Didion, Doctorow finalists for National Book Award
NEW YORK (Reuters) – E.L. Doctorow’s Civil War novel “The
March,” and Joan Didion’s “The Year of Magical Thinking,” a
memoir of her husband’s death and daughter’s illness, were
among finalists announced on Wednesday for the National Book
Award.
The U.S. National Book Foundation’s annual awards for
fiction, nonfiction, poetry and young people’s literature will
be presented at a November 16 at a ceremony in Manhattan, where
novelist Norman Mailer and poet Lawrence Ferlinghetti are to
receive lifetime achievement awards.
In nonfiction, the five nominated books also cover topics
from slavery to Jean-Jacques Rousseau, ecology and efforts to
save lives in the World Trade Center on September 11, 2001.
Besides Didion’s book, published by Alfred A. Knopf, the
nonfiction nominees were Jim Dwyer and Kevin Flynn’s “102
Minutes: The Untold Story of the Fight to Survive Inside the
Twin Towers,” published by Times Books; Alan Burdick for “Out
of Eden: An Odyssey of Ecological Invasion,” from Farrar,
Straus & Giroux; Leo Damrosch for “Jean-Jacques Rousseau:
Restless Genius,” published by Houghton Mifflin, and Adam
Hochschild for “Bury the Chains: Prophets and Rebels in the
Fight to Free an Empire’s Slaves,” from Houghton Mifflin.
Didion and Doctorow are among the best-known and popular of
the nominees, after the foundation came under fire last year
for nominating a narrow range of obscure writers.
Didion’s works include her essay collection “Slouching
Toward Bethlehem” and the novel “The Last Thing He Wanted.”
Doctorow is the author of such best-sellers as “Ragtime” and
“Billy Bathgate.”
Joining Doctorow among the fiction nominees were
“Veronica,” by Mary Gaitskill and published by Pantheon;
“Trance, by Christopher Sorrentino and published by Farrar,
Straus & Giroux; “Holy Skirts,” by Rene Steinke and published
by William Morrow; and “Europe Central,” by William Vollmann
and published by Viking.
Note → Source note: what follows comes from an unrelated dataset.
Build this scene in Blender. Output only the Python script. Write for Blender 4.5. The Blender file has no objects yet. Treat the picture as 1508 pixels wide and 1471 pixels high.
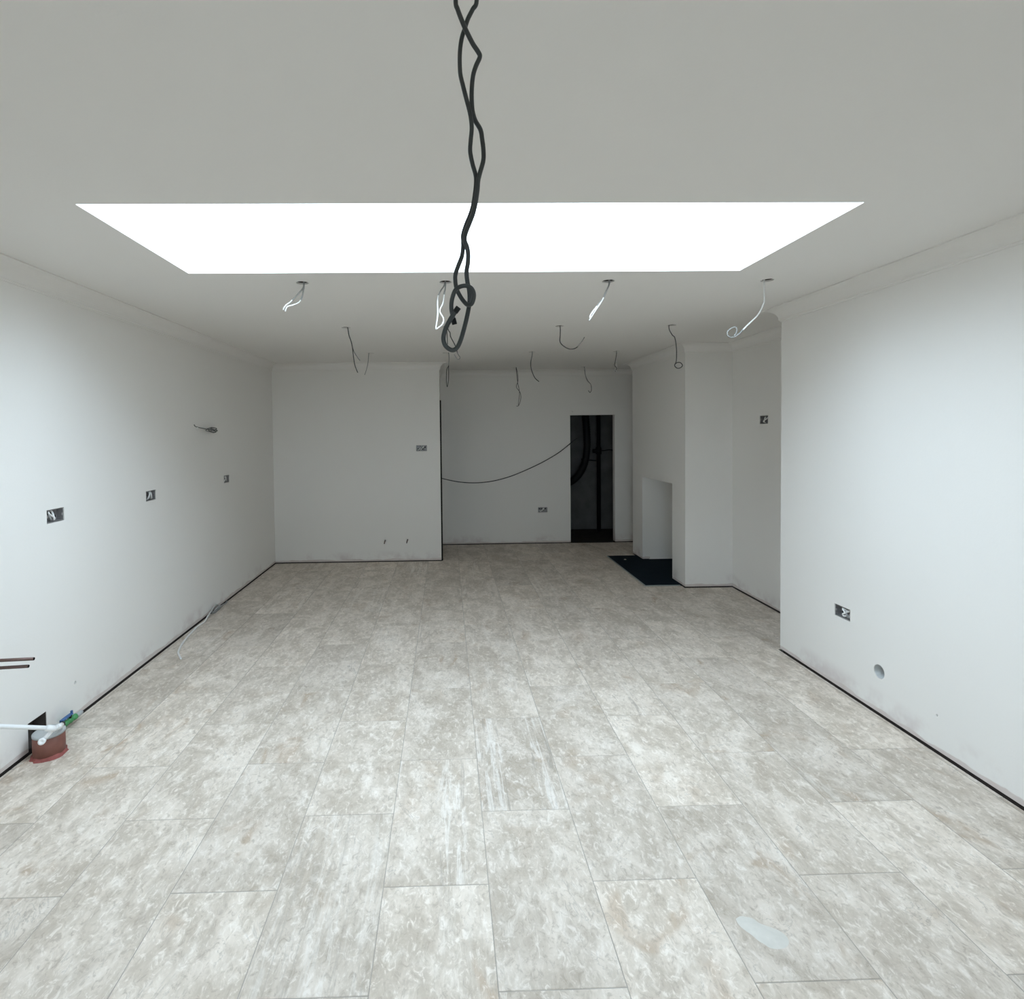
import bpy, bmesh, math, random
from mathutils import Vector, Matrix
random.seed(7)
scn = bpy.context.scene
COL = scn.collection

# ------------------------------------------------------------------ camera
F_PX, CX, CY, IW, IH = 805.27, 675.09, 656.06, 1508.0, 1471.0
YAW, PITCH, ROLL, CAM_Z = 0.0215, 0.0263, -0.0114, 1.7268
_fw = Vector((math.sin(YAW)*math.cos(PITCH), math.cos(YAW)*math.cos(PITCH), -math.sin(PITCH)))
_r0 = Vector((math.cos(YAW), -math.sin(YAW), 0.0))
_u0 = _r0.cross(_fw)
CR = math.cos(ROLL)*_r0 + math.sin(ROLL)*_u0
CU = -math.sin(ROLL)*_r0 + math.cos(ROLL)*_u0
CAMP = Vector((0, 0, CAM_Z))
cam = bpy.data.cameras.new('camera')
cam.sensor_fit = 'HORIZONTAL'
cam.sensor_width = 36.0
cam.lens = F_PX/IW*36.0
cam.shift_x = (IW/2-CX)/IW
cam.shift_y = (CY-IH/2)/IW
cam.clip_start = 0.02
cam.clip_end = 200
cam_o = bpy.data.objects.new('camera', cam)
COL.objects.link(cam_o)
M = Matrix((CR, CU, -_fw)).transposed().to_4x4()
M.translation = CAMP
cam_o.matrix_world = M
scn.camera = cam_o

# ------------------------------------------------------------------ sky, exposure
EXPOSURE = 0.0
SKY = 16.1
w = bpy.data.worlds.new('overcast_sky')
scn.world = w
w.use_nodes = True
nt = w.node_tree
nt.nodes.clear()
bg = nt.nodes.new('ShaderNodeBackground'); wo = nt.nodes.new('ShaderNodeOutputWorld')
bg.inputs['Color'].default_value = (0.79, 0.915, 1.045, 1)   # even overcast
bg.inputs['Strength'].default_value = SKY
nt.links.new(bg.outputs[0], wo.inputs['Surface'])
scn.view_settings.view_transform = 'Standard'
scn.view_settings.look = 'None'
scn.view_settings.exposure = EXPOSURE
scn.view_settings.gamma = 1.0
scn.view_settings.use_curve_mapping = False
scn.cycles.max_bounces = 7
scn.cycles.diffuse_bounces = 6
scn.cycles.transparent_max_bounces = 12
scn.cycles.caustics_reflective = False
scn.cycles.caustics_refractive = False

# ------------------------------------------------------------------ room numbers (metres)
H = 2.633
XL, XP, XR, XA = -2.289, -0.087, 2.572, 3.088
Y0, Y1, Y2, Y3, Y4, Y5 = -1.6, 7.262, 8.2805, 7.508, 5.839, 4.151
ZB = 0.012                                   # plaster stops above the screed
SKX0, SKX1, SKY0, SKY1 = -1.444, 1.701, 2.200, 3.1425
SHAFT = 0.44
DX0, DX1, DZ = 1.880, 2.561, 1.95            # doorway in the back wall
FY0, FY1, FZ = 6.182, 7.138, 1.10            # fireplace opening
HX0, HY0, HY1 = 2.17, 5.925, 7.36            # hearth
RD_X0, RD_X1, RD_Z0, RD_Z = -0.5, 0.6, 0.90, 2.05   # unseen window added behind the viewer, sized for its light

def portal(name, loc, rot, sx_, sy_):        # sampling guide for the sky through an opening, gives no light of its own
    l = bpy.data.lights.new(name, 'AREA'); l.shape = 'RECTANGLE'; l.size = sx_; l.size_y = sy_
    l.cycles.is_portal = True
    o = bpy.data.objects.new(name, l); COL.objects.link(o); o.location = loc; o.rotation_euler = rot
portal('skylight_portal', ((SKX0+SKX1)/2, (SKY0+SKY1)/2, H+SHAFT+0.12), (0, 0, 0), SKX1-SKX0, SKY1-SKY0)
portal('added_window_portal', ((RD_X0+RD_X1)/2, Y0-0.13, (RD_Z0+RD_Z)/2), (math.radians(90), 0, 0), RD_X1-RD_X0, RD_Z-RD_Z0)

# ------------------------------------------------------------------ helpers
def px(x, y, ax, val):
    """point on the plane coordinate[ax] = val that is seen at pixel x, y"""
    d = _fw + CR*((x-CX)/F_PX) - CU*((y-CY)/F_PX)
    return CAMP + d*((val-CAMP[ax])/d[ax])

def link(name, me, mat=None, parent=None, kind=None, label=None, cat=None, group=None):
    if mat and not me.materials: me.materials.append(mat)
    o = bpy.data.objects.new(name, me); COL.objects.link(o)
    if parent: o.parent = parent
    if kind: o['kind'] = kind
    if label: o['label'] = label
    if cat: o['category'] = cat
    if group: o['group'] = group
    return o

def mesh(name, verts, faces, smooth=False):
    me = bpy.data.meshes.new(name); me.from_pydata([tuple(v) for v in verts], [], faces); me.update()
    bm = bmesh.new(); bm.from_mesh(me)
    bmesh.ops.remove_doubles(bm, verts=bm.verts, dist=1e-5)
    bmesh.ops.recalc_face_normals(bm, faces=bm.faces); bm.to_mesh(me); bm.free()
    if smooth:
        for p in me.polygons: p.use_smooth = True
    return me

BOXF = [(0,3,2,1),(4,5,6,7),(0,1,5,4),(1,2,6,5),(2,3,7,6),(3,0,4,7)]
def box_vf(x0, y0, z0, x1, y1, z1):
    return [(x0,y0,z0),(x1,y0,z0),(x1,y1,z0),(x0,y1,z0),(x0,y0,z1),(x1,y0,z1),(x1,y1,z1),(x0,y1,z1)], BOXF
def boxes(name, lst):
    V, Fc = [], []
    for b in lst:
        v, f = box_vf(*b); n = len(V); V += v; Fc += [tuple(i+n for i in q) for q in f]
    me = bpy.data.meshes.new(name); me.from_pydata(V, [], Fc); me.update()
    return me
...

Doctorow’s “The March” was published
by Random House.
Influential poets John Ashbery, for “Where Shall I Wander,”
published by Ecco, and W.S. Merwin, for “Migration,” from
Copper Canyon Press, were among the poetry nominees. The others
were Frank Bidart for “Star Dust,” published by Farrar, Straus;
Brendan Galvin for “Habitat,” from Louisiana State University
Press, and Vern Rutsala for “The Moment’s Equation,” published
by Ashland Poetry Press.
Walter Dean Myers, whose gritty children’s books have been
banned from some U.S. school libraries, was among the nominees
in young people’s literature, for “Autobiography of My Dead
Brother,” published by HarperTempest.
The category’s other nominees were Jeanne Birdsall for “The
Penderwicks,” published by Knopf; Adele Griffin for “Where I
Want to Be,” published by Putnam; Chris Lynch for
“Inexcusable,” published by Atheneum; and Deborah Wiles for
“Each Little Bird That Sings,” published by Harcourt.